### GIVEN DATA
------------------------------------

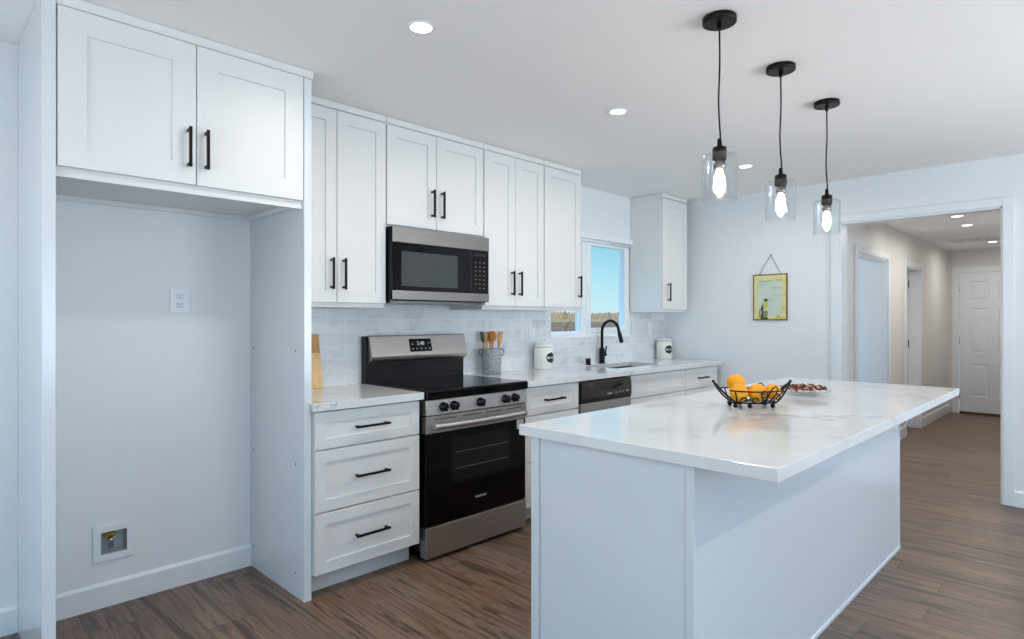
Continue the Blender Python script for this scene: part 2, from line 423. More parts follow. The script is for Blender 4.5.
# far wall with the wide hallway opening
OX0, OX1, OZ = 1.64, 2.688, 2.090
struct(MB().slab([-0.14, OX0, OX1, XR+0.12], [0, OZ, CEIL], [(1, 0)], 'y', YF, YF+0.15).build('wall_far', M['wall']), 'white end wall with hanging sign and hallway opening', 'wall')
# wall behind the camera with patio door opening, right wall with two windows
struct(MB().slab([-0.14, 0.9, 4.3, XR+0.12], [0, 0.05, 2.1, CEIL], [(1, 1)], 'y', YB-0.12, YB).build('wall_back', M['wall']), 'white wall opposite the hallway with the glazed patio door', 'wall')
struct(MB().slab([YB, -0.25, 1.45, 2.75, 4.45, YF], [0, 0.6, 2.1, CEIL], [(1, 1), (3, 1)], 'x', XR, XR+0.12).build('wall_right', M['wall']), 'white wall opposite the cabinets with two windows', 'wall')
def plain_window(name, axis, u0, u1, z0, z1, w, label, mull):
    """white vinyl frame and mullions in an opening of a wall."""
    o = thing(name, (w, (u0+u1)/2, z0) if axis == 'x' else ((u0+u1)/2, w, z0), label, 'window', kind='structure')
    f = MB(); t = 0.05
    def bx(a, b, c, d):
        if axis == 'x': f.box(w-0.03, w+0.03, a, b, c, d, 0.003)
        else: f.box(a, b, w-0.03, w+0.03, c, d, 0.003)
    bx(u0, u1, z0, z0+t); bx(u0, u1, z1-t, z1); bx(u0, u0+t, z0+t, z1-t); bx(u1-t, u1, z0+t, z1-t)
    for k in range(1, mull):
        c = u0+(u1-u0)*k/mull; bx(c-0.03, c+0.03, z0+t, z1-t)
    f.build('window_frame', M['vinyl'], o)
    g = MB()
    if axis == 'x': g.box(w-0.003, w+0.003, u0+t*0.9, u1-t*0.9, z0+t*0.9, z1-t*0.9)
    else: g.box(u0+t*0.9, u1-t*0.9, w-0.003, w+0.003, z0+t*0.9, z1-t*0.9)
    g.build('pane', M['pane'], o)
plain_window('window_2', 'y', 0.9, 4.3, 0.05, 2.1, YB-0.06, 'wide glazed patio door across from the hallway', 3)
plain_window('window_3', 'x', -0.25, 1.45, 0.6, 2.1, XR+0.06, 'white framed window in the wall opposite the range', 2)
plain_window('window_4', 'x', 2.75, 4.45, 0.6, 2.1, XR+0.06, 'white framed window in the wall opposite the sink', 2)

# hallway
D1 = (6.04, 7.08, 1.90); D2 = (7.84, 8.56, 1.89)
struct(MB().slab([YF+0.15, D1[0], D1[1], D2[0], D2[1], YE], [0, D1[2], CH], [(1, 0), (3, 0)], 'x', XH-0.12, XH).build('wall_hall_left', M['hallwall']), 'hallway side wall with two doorways', 'wall')
ED = (1.715, 2.475, 1.94)
struct(MB().slab([XH-0.12, ED[0], ED[1], 2.82], [0, ED[2], CH], [(1, 0)], 'y', YE, YE+0.12).build('wall_hall_end', M['hallwall']), 'wall closing the far end of the hallway', 'wall')
struct(MB().box(2.70, 2.82, YF+0.15, YE, 0, CH).build('wall_hall_right', M['hallwall']), 'hallway wall facing the two doorways', 'wall')
struct(MB().box(0, XH-0.12, 7.45, 7.57, 0, CH).build('wall_bedroom', M['wall']), 'pale partition wall seen through the first hallway doorway', 'wall')
struct(MB().slab([YF+0.15, 5.9, 7.1, 8.15, 8.95, YE+0.12], [0, 0.9, 2.0, CH], [(1, 1), (3, 1)], 'x', -0.14, 0).build('wall_bedroom_left', M['wall']), 'outer wall of the side rooms', 'wall')
struct(MB().box(0, XH-0.12, 9.6, 9.72, 0, CH).build('wall_bathroom', M['wall']), 'far partition wall of the second side room', 'wall')
def casing(name, f, label):
    struct(f.build(name, M['trim']), label, 'trim')
c = MB()    # kitchen side casing of the opening, plus jamb lining
c.box(OX0-0.065, OX0, YF-0.018, YF, 0, OZ+0.062, 0.004); c.box(OX1, OX1+0.065, YF-0.018, YF, 0, OZ+0.062, 0.004)
c.box(OX0, OX1, YF-0.018, YF, OZ, OZ+0.062, 0.004)
c.box(OX0, OX0+0.012, YF-0.004, YF+0.15, 0, OZ); c.box(OX1-0.012, OX1, YF-0.004, YF+0.15, 0, OZ); c.box(OX0, OX1, YF-0.004, YF+0.15, OZ-0.012, OZ)
casing('trim_1', c, 'flat white casing around the wide hallway opening')
for i, d in enumerate((D1, D2)):
    c = MB()
    c.box(XH, XH+0.016, d[0]-0.065, d[0], 0, d[2]+0.065, 0.004); c.box(XH, XH+0.016, d[1], d[1]+0.065, 0, d[2]+0.065, 0.004); c.box(XH, XH+0.016, d[0], d[1], d[2], d[2]+0.065, 0.004)
    c.box(XH-0.12, XH+0.002, d[0], d[0]+0.016, 0, d[2]); c.box(XH-0.12, XH+0.002, d[1]-0.016, d[1], 0, d[2]); c.box(XH-0.12, XH+0.002, d[0], d[1], d[2]-0.016, d[2])
    casing('trim_%d' % (2+i), c, ('white casing around the first, empty hallway doorway', 'white casing around the hallway doorway with the ajar door')[i])
c = MB()
c.box(ED[0]-0.07, ED[0], YE-0.016, YE, 0, ED[2]+0.07, 0.004); c.box(ED[1], ED[1]+0.07, YE-0.016, YE, 0, ED[2]+0.07, 0.004); c.box(ED[0], ED[1], YE-0.016, YE, ED[2], ED[2]+0.07, 0.004)
casing('trim_4', c, 'white casing around the closed door at the hallway end')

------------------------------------

### SHORT PROBLEM
Copy the listing in full and without alteration, omitting every picture.

### RESPONSE FOR THIS EXERCISE
Continue the Blender Python script for this scene: part 2, from line 423. More parts follow. The script is for Blender 4.5.
# far wall with the wide hallway opening
OX0, OX1, OZ = 1.64, 2.688, 2.090
struct(MB().slab([-0.14, OX0, OX1, XR+0.12], [0, OZ, CEIL], [(1, 0)], 'y', YF, YF+0.15).build('wall_far', M['wall']), 'white end wall with hanging sign and hallway opening', 'wall')
# wall behind the camera with patio door opening, right wall with two windows
struct(MB().slab([-0.14, 0.9, 4.3, XR+0.12], [0, 0.05, 2.1, CEIL], [(1, 1)], 'y', YB-0.12, YB).build('wall_back', M['wall']), 'white wall opposite the hallway with the glazed patio door', 'wall')
struct(MB().slab([YB, -0.25, 1.45, 2.75, 4.45, YF], [0, 0.6, 2.1, CEIL], [(1, 1), (3, 1)], 'x', XR, XR+0.12).build('wall_right', M['wall']), 'white wall opposite the cabinets with two windows', 'wall')
def plain_window(name, axis, u0, u1, z0, z1, w, label, mull):
    """white vinyl frame and mullions in an opening of a wall."""
    o = thing(name, (w, (u0+u1)/2, z0) if axis == 'x' else ((u0+u1)/2, w, z0), label, 'window', kind='structure')
    f = MB(); t = 0.05
    def bx(a, b, c, d):
        if axis == 'x': f.box(w-0.03, w+0.03, a, b, c, d, 0.003)
        else: f.box(a, b, w-0.03, w+0.03, c, d, 0.003)
    bx(u0, u1, z0, z0+t); bx(u0, u1, z1-t, z1); bx(u0, u0+t, z0+t, z1-t); bx(u1-t, u1, z0+t, z1-t)
    for k in range(1, mull):
        c = u0+(u1-u0)*k/mull; bx(c-0.03, c+0.03, z0+t, z1-t)
    f.build('window_frame', M['vinyl'], o)
    g = MB()
    if axis == 'x': g.box(w-0.003, w+0.003, u0+t*0.9, u1-t*0.9, z0+t*0.9, z1-t*0.9)
    else: g.box(u0+t*0.9, u1-t*0.9, w-0.003, w+0.003, z0+t*0.9, z1-t*0.9)
    g.build('pane', M['pane'], o)
plain_window('window_2', 'y', 0.9, 4.3, 0.05, 2.1, YB-0.06, 'wide glazed patio door across from the hallway', 3)
plain_window('window_3', 'x', -0.25, 1.45, 0.6, 2.1, XR+0.06, 'white framed window in the wall opposite the range', 2)
plain_window('window_4', 'x', 2.75, 4.45, 0.6, 2.1, XR+0.06, 'white framed window in the wall opposite the sink', 2)

# hallway
D1 = (6.04, 7.08, 1.90); D2 = (7.84, 8.56, 1.89)
struct(MB().slab([YF+0.15, D1[0], D1[1], D2[0], D2[1], YE], [0, D1[2], CH], [(1, 0), (3, 0)], 'x', XH-0.12, XH).build('wall_hall_left', M['hallwall']), 'hallway side wall with two doorways', 'wall')
ED = (1.715, 2.475, 1.94)
struct(MB().slab([XH-0.12, ED[0], ED[1], 2.82], [0, ED[2], CH], [(1, 0)], 'y', YE, YE+0.12).build('wall_hall_end', M['hallwall']), 'wall closing the far end of the hallway', 'wall')
struct(MB().box(2.70, 2.82, YF+0.15, YE, 0, CH).build('wall_hall_right', M['hallwall']), 'hallway wall facing the two doorways', 'wall')
struct(MB().box(0, XH-0.12, 7.45, 7.57, 0, CH).build('wall_bedroom', M['wall']), 'pale partition wall seen through the first hallway doorway', 'wall')
struct(MB().slab([YF+0.15, 5.9, 7.1, 8.15, 8.95, YE+0.12], [0, 0.9, 2.0, CH], [(1, 1), (3, 1)], 'x', -0.14, 0).build('wall_bedroom_left', M['wall']), 'outer wall of the side rooms', 'wall')
struct(MB().box(0, XH-0.12, 9.6, 9.72, 0, CH).build('wall_bathroom', M['wall']), 'far partition wall of the second side room', 'wall')
def casing(name, f, label):
    struct(f.build(name, M['trim']), label, 'trim')
c = MB()    # kitchen side casing of the opening, plus jamb lining
c.box(OX0-0.065, OX0, YF-0.018, YF, 0, OZ+0.062, 0.004); c.box(OX1, OX1+0.065, YF-0.018, YF, 0, OZ+0.062, 0.004)
c.box(OX0, OX1, YF-0.018, YF, OZ, OZ+0.062, 0.004)
c.box(OX0, OX0+0.012, YF-0.004, YF+0.15, 0, OZ); c.box(OX1-0.012, OX1, YF-0.004, YF+0.15, 0, OZ); c.box(OX0, OX1, YF-0.004, YF+0.15, OZ-0.012, OZ)
casing('trim_1', c, 'flat white casing around the wide hallway opening')
for i, d in enumerate((D1, D2)):
    c = MB()
    c.box(XH, XH+0.016, d[0]-0.065, d[0], 0, d[2]+0.065, 0.004); c.box(XH, XH+0.016, d[1], d[1]+0.065, 0, d[2]+0.065, 0.004); c.box(XH, XH+0.016, d[0], d[1], d[2], d[2]+0.065, 0.004)
    c.box(XH-0.12, XH+0.002, d[0], d[0]+0.016, 0, d[2]); c.box(XH-0.12, XH+0.002, d[1]-0.016, d[1], 0, d[2]); c.box(XH-0.12, XH+0.002, d[0], d[1], d[2]-0.016, d[2])
    casing('trim_%d' % (2+i), c, ('white casing around the first, empty hallway doorway', 'white casing around the hallway doorway with the ajar door')[i])
c = MB()
c.box(ED[0]-0.07, ED[0], YE-0.016, YE, 0, ED[2]+0.07, 0.004); c.box(ED[1], ED[1]+0.07, YE-0.016, YE, 0, ED[2]+0.07, 0.004); c.box(ED[0], ED[1], YE-0.016, YE, ED[2], ED[2]+0.07, 0.004)
casing('trim_4', c, 'white casing around the closed door at the hallway end')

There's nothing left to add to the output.